Anton Rodgers credited as playing...
George Berenson
- George Berenson: [George just found out that his South African contact is a Russian spy] Oh my God... what have I done?
- Sir Nigel Irvine: You've betrayed your country. You've passed on untold numbers of military secrets to Moscow, and endangered the lives of British men and women. And I'd say you've weakened NATO. Perhaps irretrievably.
- George Berenson: Oh my God...
- Sir Nigel Irvine: Just you, and your schoolboy politics, and your idiotically conceited faith in your own importance.
- [pause]
- Sir Nigel Irvine: Now some of our more muscular colleagues would like to lock you in a cell and go to work on you with a carving knife and a pair of pliers. The rest would like to feed you to the newspapers and throw whatever's left into prison for 20 years. It's a tricky choice.

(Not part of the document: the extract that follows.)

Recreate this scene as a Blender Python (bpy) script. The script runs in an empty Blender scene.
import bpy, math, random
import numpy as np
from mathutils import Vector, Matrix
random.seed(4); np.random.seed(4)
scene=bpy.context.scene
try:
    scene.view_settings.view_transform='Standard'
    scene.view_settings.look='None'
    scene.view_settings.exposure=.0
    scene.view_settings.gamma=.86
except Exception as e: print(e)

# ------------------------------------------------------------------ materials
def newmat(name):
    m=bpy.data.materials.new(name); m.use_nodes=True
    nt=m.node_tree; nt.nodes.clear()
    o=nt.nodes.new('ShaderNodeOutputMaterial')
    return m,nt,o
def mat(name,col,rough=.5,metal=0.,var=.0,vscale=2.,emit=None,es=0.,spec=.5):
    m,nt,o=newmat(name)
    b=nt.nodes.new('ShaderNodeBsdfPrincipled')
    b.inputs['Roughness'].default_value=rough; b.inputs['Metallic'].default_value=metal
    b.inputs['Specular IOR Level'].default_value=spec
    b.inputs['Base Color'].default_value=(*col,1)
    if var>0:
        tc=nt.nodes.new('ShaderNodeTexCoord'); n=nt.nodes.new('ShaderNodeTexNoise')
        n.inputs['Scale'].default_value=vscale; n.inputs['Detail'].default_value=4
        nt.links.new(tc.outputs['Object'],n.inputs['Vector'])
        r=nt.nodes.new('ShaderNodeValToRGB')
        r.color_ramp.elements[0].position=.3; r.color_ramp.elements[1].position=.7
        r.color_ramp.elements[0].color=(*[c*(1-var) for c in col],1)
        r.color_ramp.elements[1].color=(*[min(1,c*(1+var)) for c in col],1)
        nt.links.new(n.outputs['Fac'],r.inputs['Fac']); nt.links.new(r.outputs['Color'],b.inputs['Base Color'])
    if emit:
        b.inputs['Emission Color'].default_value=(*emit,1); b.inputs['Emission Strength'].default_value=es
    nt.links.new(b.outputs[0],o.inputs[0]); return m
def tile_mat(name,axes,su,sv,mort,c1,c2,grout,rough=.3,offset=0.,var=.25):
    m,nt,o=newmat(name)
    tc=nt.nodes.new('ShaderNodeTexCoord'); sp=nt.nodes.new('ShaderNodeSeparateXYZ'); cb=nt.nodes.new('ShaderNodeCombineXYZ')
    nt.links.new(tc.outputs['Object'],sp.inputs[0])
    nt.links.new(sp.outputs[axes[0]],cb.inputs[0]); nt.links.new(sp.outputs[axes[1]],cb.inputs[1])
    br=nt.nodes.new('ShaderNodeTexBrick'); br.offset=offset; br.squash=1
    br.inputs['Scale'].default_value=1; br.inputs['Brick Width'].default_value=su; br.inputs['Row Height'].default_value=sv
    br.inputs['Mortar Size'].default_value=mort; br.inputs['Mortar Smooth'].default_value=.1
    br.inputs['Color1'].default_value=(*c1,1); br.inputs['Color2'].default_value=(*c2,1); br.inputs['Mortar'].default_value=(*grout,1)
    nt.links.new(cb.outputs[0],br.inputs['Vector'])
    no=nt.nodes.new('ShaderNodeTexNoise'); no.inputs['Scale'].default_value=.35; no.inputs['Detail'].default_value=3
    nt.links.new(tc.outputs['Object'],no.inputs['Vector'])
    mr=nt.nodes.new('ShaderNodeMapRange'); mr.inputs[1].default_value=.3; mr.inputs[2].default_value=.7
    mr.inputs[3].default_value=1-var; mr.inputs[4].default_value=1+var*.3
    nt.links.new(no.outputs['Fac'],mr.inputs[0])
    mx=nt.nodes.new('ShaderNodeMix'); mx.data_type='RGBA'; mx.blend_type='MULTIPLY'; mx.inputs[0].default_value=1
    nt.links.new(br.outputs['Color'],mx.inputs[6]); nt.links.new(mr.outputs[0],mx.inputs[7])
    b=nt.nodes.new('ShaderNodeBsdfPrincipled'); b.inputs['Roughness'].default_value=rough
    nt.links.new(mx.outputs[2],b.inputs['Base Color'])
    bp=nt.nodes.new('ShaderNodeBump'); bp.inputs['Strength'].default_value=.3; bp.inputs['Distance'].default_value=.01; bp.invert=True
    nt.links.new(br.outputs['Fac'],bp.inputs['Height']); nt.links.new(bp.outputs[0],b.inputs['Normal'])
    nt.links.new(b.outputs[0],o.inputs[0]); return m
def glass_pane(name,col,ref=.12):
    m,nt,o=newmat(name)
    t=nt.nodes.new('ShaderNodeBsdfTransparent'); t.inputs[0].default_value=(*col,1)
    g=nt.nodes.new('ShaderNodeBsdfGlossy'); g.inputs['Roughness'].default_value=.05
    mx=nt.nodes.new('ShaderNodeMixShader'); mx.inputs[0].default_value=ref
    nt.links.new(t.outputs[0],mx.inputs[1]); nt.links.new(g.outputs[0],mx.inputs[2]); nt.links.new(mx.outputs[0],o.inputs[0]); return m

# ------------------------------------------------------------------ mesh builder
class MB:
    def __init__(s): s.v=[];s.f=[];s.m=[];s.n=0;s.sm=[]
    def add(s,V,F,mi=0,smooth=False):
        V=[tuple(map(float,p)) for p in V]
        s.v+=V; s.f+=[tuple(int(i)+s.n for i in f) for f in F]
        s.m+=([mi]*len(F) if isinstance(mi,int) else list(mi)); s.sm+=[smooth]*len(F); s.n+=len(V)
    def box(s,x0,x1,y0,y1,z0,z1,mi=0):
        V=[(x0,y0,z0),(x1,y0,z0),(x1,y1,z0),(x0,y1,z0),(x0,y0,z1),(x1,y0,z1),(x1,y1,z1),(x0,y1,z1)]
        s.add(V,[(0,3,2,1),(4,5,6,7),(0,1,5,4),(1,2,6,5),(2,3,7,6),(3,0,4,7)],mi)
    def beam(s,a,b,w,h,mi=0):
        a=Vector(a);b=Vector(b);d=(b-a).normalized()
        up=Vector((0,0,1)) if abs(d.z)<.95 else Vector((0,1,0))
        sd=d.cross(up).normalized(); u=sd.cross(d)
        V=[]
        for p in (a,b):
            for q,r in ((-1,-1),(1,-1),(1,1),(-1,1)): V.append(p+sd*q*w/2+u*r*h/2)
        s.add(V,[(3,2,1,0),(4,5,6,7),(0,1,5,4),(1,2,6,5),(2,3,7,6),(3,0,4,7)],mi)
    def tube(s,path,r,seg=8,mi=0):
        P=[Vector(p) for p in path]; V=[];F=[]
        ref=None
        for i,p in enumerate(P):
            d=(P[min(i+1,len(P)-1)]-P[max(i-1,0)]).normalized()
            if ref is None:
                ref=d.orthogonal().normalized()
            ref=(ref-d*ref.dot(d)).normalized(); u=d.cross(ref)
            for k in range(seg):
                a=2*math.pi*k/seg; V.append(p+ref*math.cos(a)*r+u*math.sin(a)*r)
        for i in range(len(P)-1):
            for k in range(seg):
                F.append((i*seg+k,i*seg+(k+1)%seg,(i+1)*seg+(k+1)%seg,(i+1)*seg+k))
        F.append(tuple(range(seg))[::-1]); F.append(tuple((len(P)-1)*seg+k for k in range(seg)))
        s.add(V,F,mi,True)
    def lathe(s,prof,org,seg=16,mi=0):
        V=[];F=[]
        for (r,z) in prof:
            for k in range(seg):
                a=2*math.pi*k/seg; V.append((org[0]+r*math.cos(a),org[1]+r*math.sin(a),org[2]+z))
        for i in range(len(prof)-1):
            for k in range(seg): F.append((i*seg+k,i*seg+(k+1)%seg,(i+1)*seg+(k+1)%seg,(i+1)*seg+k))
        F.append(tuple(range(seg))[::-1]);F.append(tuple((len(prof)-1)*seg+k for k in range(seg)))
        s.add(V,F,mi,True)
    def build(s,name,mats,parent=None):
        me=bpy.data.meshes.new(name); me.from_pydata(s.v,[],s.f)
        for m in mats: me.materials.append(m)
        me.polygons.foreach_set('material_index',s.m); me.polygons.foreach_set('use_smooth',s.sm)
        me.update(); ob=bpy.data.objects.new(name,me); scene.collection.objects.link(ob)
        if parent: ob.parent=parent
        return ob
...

- [Smiles ever so slightly, pauses]
- Sir Nigel Irvine: However, this is what you will do. You shall resume your special relationship with Moscow, but this time I will be supplying the papers. Do you understand?
- [George nods]
- Sir Nigel Irvine: And later, when you are finished, we will decide what to do with you.
- George Berenson: [very shakily] I'm very grateful, Nigel.
- Sir Nigel Irvine: Hello, George. Had a good holiday? Not missing anything, are you?
- [lays out George's stolen diamonds]
- Sir Nigel Irvine: These are yours, I believe. But these, beyond a doubt...
- [lays out the stolen NATO documents]
- Sir Nigel Irvine: Never were.
- George Berenson: I don't suppose there's very much I can say, is there?
- Sir Nigel Irvine: I don't know. Try me.
- George Berenson: All right. Well, for years now I have adopted the attitude that there was only one struggle on the planet worth a damn: the fight against world communism. And, it has long seemed to me ridiculous that the most committed anti-Communists in the Southern Hemisphere, the South Africans, should be excluded from NATO planning merely because of some... unfashionable domestic attitudes.